■ Task description
Retype the material word for word.
Record set start
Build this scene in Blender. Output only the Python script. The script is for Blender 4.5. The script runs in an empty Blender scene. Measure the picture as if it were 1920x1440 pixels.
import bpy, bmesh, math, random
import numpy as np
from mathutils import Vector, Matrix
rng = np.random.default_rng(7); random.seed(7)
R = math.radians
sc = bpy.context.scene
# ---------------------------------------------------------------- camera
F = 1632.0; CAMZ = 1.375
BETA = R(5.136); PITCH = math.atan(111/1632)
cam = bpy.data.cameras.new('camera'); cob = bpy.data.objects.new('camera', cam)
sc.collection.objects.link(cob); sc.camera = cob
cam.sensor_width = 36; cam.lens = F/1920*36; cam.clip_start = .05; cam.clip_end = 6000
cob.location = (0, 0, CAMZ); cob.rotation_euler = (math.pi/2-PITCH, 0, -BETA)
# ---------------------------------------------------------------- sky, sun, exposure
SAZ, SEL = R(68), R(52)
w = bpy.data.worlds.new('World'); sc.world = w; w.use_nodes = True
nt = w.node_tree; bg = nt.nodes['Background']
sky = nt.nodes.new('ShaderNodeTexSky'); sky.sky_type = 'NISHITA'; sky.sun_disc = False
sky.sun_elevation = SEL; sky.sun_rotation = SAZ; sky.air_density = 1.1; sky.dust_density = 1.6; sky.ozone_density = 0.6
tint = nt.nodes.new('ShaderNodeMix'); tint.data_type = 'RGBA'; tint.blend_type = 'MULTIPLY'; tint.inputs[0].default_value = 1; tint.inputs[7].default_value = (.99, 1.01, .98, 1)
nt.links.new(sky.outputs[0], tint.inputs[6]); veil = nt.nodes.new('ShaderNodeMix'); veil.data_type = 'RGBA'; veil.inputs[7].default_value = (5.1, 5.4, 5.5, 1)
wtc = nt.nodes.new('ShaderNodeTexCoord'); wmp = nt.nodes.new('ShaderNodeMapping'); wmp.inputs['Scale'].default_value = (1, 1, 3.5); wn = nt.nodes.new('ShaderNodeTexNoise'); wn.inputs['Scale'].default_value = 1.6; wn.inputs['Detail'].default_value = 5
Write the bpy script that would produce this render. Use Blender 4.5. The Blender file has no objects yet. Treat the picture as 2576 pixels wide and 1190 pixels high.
Record set end
■ Answer in full
Build this scene in Blender. Output only the Python script. The script is for Blender 4.5. The script runs in an empty Blender scene. Measure the picture as if it were 1920x1440 pixels.
import bpy, bmesh, math, random
import numpy as np
from mathutils import Vector, Matrix
rng = np.random.default_rng(7); random.seed(7)
R = math.radians
sc = bpy.context.scene
# ---------------------------------------------------------------- camera
F = 1632.0; CAMZ = 1.375
BETA = R(5.136); PITCH = math.atan(111/1632)
cam = bpy.data.cameras.new('camera'); cob = bpy.data.objects.new('camera', cam)
sc.collection.objects.link(cob); sc.camera = cob
cam.sensor_width = 36; cam.lens = F/1920*36; cam.clip_start = .05; cam.clip_end = 6000
cob.location = (0, 0, CAMZ); cob.rotation_euler = (math.pi/2-PITCH, 0, -BETA)
# ---------------------------------------------------------------- sky, sun, exposure
SAZ, SEL = R(68), R(52)
w = bpy.data.worlds.new('World'); sc.world = w; w.use_nodes = True
nt = w.node_tree; bg = nt.nodes['Background']
sky = nt.nodes.new('ShaderNodeTexSky'); sky.sky_type = 'NISHITA'; sky.sun_disc = False
sky.sun_elevation = SEL; sky.sun_rotation = SAZ; sky.air_density = 1.1; sky.dust_density = 1.6; sky.ozone_density = 0.6
tint = nt.nodes.new('ShaderNodeMix'); tint.data_type = 'RGBA'; tint.blend_type = 'MULTIPLY'; tint.inputs[0].default_value = 1; tint.inputs[7].default_value = (.99, 1.01, .98, 1)
nt.links.new(sky.outputs[0], tint.inputs[6]); veil = nt.nodes.new('ShaderNodeMix'); veil.data_type = 'RGBA'; veil.inputs[7].default_value = (5.1, 5.4, 5.5, 1)
wtc = nt.nodes.new('ShaderNodeTexCoord'); wmp = nt.nodes.new('ShaderNodeMapping'); wmp.inputs['Scale'].default_value = (1, 1, 3.5); wn = nt.nodes.new('ShaderNodeTexNoise'); wn.inputs['Scale'].default_value = 1.6; wn.inputs['Detail'].default_value = 5
Write the bpy script that would produce this render. Use Blender 4.5. The Blender file has no objects yet. Treat the picture as 2576 pixels wide and 1190 pixels high.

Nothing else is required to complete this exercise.